The Calcutta vs Bengal wage difference is entirely true, there is a quote from Halifax (when he was Viceroy of India) complaining that the Bengal Presidency had too much 'European influence" and wouldn't introduce the various factory acts and reforms everyone else in nida was. In contrast the Calcutta Cotton mills got 'reformed' and then got undercut by Japan which, for a time at least, helped save the Lancashire mills. I don't think the reforms were a deliberate attempt to cripple Indian industry by jacking up wages, I think it was a genuinely well intentioned reaction to the poor conditions, but Imperial politics is a murky place so I wouldn't rule out a degree of happy-side-effect in British policy.

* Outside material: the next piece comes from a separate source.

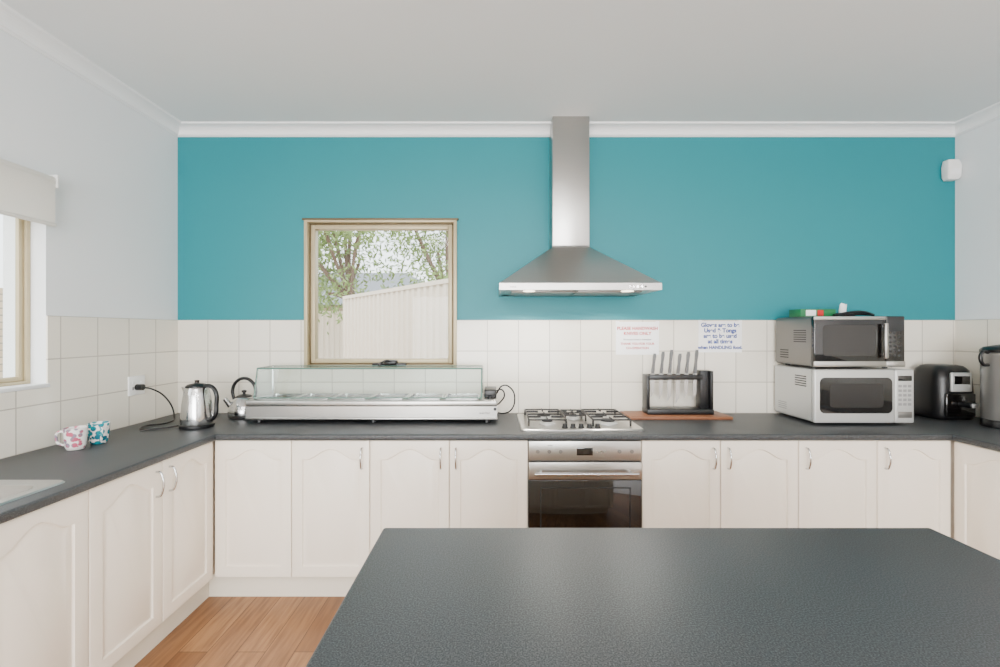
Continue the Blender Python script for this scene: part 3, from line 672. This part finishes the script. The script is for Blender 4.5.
# ------------------------------------------------------------------ light
wd = bpy.data.worlds.new('sky'); S.world = wd; wd.use_nodes = True; nt = wd.node_tree
bg = nt.nodes['Background']; sk = nt.nodes.new('ShaderNodeTexSky'); sk.sky_type = 'NISHITA'; sk.sun_disc = False
sk.sun_elevation = math.radians(50); sk.sun_rotation = math.radians(200); sk.dust_density = 3
mx = nt.nodes.new('ShaderNodeMix'); mx.data_type = 'RGBA'; mx.inputs[0].default_value = .8; mx.inputs[7].default_value = (5,5.05,5.15,1)
nt.links.new(sk.outputs[0], mx.inputs[6]); nt.links.new(mx.outputs[2], bg.inputs[0]); bg.inputs[1].default_value = .9
def area(name, loc, rot, sx, sy, p, col=(1,1,1)):
    l = bpy.data.lights.new(name,'AREA'); l.shape = 'RECTANGLE'; l.size = sx; l.size_y = sy; l.energy = p; l.color = col
    o = bpy.data.objects.new(name, l); o.location = loc; o.rotation_euler = [math.radians(a) for a in rot]; COL.objects.link(o)
area('rear_daylight_fill', (-.2,YF+.05,1.2), (90,0,0), 3.2, 2.0, 360, (.97,.985,1))  # area light added to stand in for daylight from behind the camera
area('ceiling_fill_light', (-.2,-.6,ZC-.03), (0,0,0), 1.6, .8, 50, (1,.99,.97))  # added fill from above, no fitting seen there
for px_ in PX:
    l = bpy.data.lights.new('added_fill_point','POINT'); l.energy = 90; l.shadow_soft_size = .16; l.color = (1,.99,.98)  # added fill lights inside the unseen pendants
    o = bpy.data.objects.new('added_fill_point', l); o.location = (px_,-1.6,2.17); COL.objects.link(o)
sun = bpy.data.lights.new('sun','SUN'); sun.energy = 1.5; sun.angle = .1
so = bpy.data.objects.new('sun', sun); so.rotation_euler = (math.radians(50),0,math.radians(-25)); COL.objects.link(so)
for xx in (hx0+.17,hx1-.17):
    l = bpy.data.lights.new('hood_lamp','SPOT'); l.energy = 18; l.spot_size = math.radians(155); l.shadow_soft_size = .03; l.color = (1,.96,.88)
    o = bpy.data.objects.new('hood_lamp', l); o.location = (xx,hy+.075,zl-.012); COL.objects.link(o)

cam = bpy.data.cameras.new('camera'); cam.lens = 16.4; cam.sensor_width = 36; cam.shift_x = .005; cam.shift_y = -.0025; cam.clip_start = .01
co = bpy.data.objects.new('camera', cam); co.location = (0,0,1.44); co.rotation_euler = (math.radians(90),0,0); COL.objects.link(co); S.camera = co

On which note Labour trade policy in 1935 through to the war was that barking made/idealistic and everyone did mock them for it, yet they persisted. The unions were torn on the policy, the TUC tended towards the practical view that if the rest of the world had tariffs then their members might as well see the benefits, but there were large differences for reasons I hope are clear. LSD have kept Free Trade as that was always totemic for (most) of the proper Liberals and there is enough of a socialist tradition of the policy for the new Labour defectors to be happy with that, particularly given the wider changes in policy. The LSD policy for Dundee is actually pretty close to the OTL government policy (which was declare Dundee a Special Area, give it some tax/rate cuts and throw money at it) but done a great deal more enthusiastically and with some money for training thrown in as well.